- **CHALLENGE**: Give back exactly the lines from the start of the listing to the line containing "SC.camera = co", inclusive, and nothing beyond them.
-- Start --
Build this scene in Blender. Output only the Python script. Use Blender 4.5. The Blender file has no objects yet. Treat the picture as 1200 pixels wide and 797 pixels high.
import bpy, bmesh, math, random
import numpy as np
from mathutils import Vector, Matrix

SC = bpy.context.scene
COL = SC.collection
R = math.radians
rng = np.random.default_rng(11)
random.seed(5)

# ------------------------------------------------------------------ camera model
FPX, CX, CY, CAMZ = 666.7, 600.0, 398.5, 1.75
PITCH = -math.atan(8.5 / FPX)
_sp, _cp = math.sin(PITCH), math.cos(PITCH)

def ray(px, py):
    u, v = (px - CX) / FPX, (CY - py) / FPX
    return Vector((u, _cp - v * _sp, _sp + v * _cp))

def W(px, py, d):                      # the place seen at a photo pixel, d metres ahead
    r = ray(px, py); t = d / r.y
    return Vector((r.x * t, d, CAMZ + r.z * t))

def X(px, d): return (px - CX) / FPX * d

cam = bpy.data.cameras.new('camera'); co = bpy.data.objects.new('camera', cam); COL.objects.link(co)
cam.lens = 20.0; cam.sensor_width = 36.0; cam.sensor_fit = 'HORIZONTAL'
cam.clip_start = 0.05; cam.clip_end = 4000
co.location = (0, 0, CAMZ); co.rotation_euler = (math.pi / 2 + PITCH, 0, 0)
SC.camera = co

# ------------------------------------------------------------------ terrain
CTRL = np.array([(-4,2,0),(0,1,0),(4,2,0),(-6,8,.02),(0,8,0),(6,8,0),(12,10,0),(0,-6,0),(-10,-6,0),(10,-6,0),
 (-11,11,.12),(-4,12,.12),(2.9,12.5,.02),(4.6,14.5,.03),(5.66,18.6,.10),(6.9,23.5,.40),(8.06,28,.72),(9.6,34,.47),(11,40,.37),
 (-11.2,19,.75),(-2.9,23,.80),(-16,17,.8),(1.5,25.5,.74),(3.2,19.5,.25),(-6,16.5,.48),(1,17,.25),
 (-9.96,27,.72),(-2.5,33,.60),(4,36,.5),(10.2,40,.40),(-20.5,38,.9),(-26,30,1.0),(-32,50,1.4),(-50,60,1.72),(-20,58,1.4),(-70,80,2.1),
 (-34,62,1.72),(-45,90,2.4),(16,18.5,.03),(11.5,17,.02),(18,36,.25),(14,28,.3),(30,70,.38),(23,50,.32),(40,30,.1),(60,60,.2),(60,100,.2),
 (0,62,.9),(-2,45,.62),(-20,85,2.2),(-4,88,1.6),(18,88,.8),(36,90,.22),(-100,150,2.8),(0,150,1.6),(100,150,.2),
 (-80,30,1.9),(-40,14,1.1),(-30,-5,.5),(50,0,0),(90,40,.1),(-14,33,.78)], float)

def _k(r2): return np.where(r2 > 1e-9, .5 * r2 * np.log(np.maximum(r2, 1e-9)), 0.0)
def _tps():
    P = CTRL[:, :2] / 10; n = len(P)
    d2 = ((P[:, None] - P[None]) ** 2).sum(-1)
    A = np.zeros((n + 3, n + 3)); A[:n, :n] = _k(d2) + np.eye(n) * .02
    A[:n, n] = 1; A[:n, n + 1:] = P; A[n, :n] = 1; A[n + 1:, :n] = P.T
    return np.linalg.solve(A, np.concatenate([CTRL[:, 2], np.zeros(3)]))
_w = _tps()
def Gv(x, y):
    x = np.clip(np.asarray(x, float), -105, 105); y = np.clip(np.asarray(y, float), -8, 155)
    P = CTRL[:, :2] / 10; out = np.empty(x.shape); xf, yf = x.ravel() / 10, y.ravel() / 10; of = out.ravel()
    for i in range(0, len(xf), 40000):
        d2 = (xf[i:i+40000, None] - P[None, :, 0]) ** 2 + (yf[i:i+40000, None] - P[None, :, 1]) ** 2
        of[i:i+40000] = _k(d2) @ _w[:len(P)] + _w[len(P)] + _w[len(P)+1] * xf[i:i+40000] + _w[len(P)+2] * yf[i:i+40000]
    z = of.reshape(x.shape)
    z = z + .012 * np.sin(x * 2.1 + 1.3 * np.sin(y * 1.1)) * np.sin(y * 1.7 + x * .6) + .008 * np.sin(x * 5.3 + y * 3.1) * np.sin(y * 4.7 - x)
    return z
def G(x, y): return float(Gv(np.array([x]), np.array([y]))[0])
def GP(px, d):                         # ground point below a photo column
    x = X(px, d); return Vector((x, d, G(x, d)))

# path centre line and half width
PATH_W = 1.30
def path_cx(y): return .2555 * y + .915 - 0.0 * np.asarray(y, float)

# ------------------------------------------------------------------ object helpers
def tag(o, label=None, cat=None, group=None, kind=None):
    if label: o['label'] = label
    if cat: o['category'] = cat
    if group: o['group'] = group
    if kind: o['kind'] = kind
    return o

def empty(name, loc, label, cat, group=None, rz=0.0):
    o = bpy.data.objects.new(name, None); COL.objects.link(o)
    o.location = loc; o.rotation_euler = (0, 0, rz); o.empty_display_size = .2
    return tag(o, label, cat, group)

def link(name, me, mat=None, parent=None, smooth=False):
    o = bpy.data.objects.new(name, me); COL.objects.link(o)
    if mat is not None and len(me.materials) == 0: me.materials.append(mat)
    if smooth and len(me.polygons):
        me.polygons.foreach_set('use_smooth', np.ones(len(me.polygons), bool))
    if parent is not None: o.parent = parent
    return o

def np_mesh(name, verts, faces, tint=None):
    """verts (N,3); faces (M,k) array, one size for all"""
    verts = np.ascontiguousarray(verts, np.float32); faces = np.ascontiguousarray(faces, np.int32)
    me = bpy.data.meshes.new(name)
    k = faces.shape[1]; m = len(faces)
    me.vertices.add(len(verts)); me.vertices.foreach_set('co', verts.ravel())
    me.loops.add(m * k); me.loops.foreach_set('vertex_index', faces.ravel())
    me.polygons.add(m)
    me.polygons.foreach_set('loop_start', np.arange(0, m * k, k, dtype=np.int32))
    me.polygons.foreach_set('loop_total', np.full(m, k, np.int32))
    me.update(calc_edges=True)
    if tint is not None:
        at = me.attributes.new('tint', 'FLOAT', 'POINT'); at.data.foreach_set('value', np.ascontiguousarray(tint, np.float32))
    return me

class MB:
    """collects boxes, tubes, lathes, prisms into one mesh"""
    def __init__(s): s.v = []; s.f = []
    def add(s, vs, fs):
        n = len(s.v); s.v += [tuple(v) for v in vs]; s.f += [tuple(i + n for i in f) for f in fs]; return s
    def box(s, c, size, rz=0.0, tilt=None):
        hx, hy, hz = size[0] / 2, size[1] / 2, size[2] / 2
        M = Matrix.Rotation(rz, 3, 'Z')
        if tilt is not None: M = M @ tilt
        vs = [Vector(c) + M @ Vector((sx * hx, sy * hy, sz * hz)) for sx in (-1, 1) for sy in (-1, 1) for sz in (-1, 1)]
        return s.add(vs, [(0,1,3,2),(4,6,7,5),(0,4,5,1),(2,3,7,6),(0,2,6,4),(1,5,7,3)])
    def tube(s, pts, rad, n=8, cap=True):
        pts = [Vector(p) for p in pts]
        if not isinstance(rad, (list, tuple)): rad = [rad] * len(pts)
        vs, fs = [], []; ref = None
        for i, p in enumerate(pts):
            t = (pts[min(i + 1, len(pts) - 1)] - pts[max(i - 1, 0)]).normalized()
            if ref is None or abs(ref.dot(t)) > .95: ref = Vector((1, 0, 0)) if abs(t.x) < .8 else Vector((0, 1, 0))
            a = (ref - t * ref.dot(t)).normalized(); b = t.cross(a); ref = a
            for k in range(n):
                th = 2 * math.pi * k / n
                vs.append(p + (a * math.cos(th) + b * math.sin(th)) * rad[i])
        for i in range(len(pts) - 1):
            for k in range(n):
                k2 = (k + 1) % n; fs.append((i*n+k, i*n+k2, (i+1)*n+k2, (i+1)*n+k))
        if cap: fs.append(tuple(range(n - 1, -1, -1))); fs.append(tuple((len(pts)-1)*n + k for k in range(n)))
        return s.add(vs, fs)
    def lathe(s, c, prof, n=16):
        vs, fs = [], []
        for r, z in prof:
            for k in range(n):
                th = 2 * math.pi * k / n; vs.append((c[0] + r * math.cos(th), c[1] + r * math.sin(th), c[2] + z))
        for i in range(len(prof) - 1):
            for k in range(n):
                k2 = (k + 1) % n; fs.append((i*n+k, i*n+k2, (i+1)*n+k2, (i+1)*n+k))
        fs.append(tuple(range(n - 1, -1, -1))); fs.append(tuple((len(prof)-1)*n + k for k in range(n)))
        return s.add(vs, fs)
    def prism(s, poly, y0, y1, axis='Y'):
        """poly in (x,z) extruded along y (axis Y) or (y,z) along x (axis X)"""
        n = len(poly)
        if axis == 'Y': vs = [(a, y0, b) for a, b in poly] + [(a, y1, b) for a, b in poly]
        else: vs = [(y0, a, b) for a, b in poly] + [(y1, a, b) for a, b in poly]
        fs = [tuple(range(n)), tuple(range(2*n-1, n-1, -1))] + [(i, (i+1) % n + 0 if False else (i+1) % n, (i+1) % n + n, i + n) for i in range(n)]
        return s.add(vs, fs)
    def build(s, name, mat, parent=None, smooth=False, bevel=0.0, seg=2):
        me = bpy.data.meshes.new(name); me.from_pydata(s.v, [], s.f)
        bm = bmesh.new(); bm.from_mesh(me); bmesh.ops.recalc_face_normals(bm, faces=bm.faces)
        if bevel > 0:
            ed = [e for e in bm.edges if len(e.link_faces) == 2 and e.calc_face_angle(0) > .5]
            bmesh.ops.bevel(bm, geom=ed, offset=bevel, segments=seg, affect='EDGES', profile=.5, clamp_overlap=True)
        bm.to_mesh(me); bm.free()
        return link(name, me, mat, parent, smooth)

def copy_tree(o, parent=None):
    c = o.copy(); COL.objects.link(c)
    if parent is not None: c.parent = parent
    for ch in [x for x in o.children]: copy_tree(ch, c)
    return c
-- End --
- **SOLVED PROBLEM**:
Build this scene in Blender. Output only the Python script. Use Blender 4.5. The Blender file has no objects yet. Treat the picture as 1200 pixels wide and 797 pixels high.
import bpy, bmesh, math, random
import numpy as np
from mathutils import Vector, Matrix

SC = bpy.context.scene
COL = SC.collection
R = math.radians
rng = np.random.default_rng(11)
random.seed(5)

# ------------------------------------------------------------------ camera model
FPX, CX, CY, CAMZ = 666.7, 600.0, 398.5, 1.75
PITCH = -math.atan(8.5 / FPX)
_sp, _cp = math.sin(PITCH), math.cos(PITCH)

def ray(px, py):
    u, v = (px - CX) / FPX, (CY - py) / FPX
    return Vector((u, _cp - v * _sp, _sp + v * _cp))

def W(px, py, d):                      # the place seen at a photo pixel, d metres ahead
    r = ray(px, py); t = d / r.y
    return Vector((r.x * t, d, CAMZ + r.z * t))

def X(px, d): return (px - CX) / FPX * d

cam = bpy.data.cameras.new('camera'); co = bpy.data.objects.new('camera', cam); COL.objects.link(co)
cam.lens = 20.0; cam.sensor_width = 36.0; cam.sensor_fit = 'HORIZONTAL'
cam.clip_start = 0.05; cam.clip_end = 4000
co.location = (0, 0, CAMZ); co.rotation_euler = (math.pi / 2 + PITCH, 0, 0)
SC.camera = co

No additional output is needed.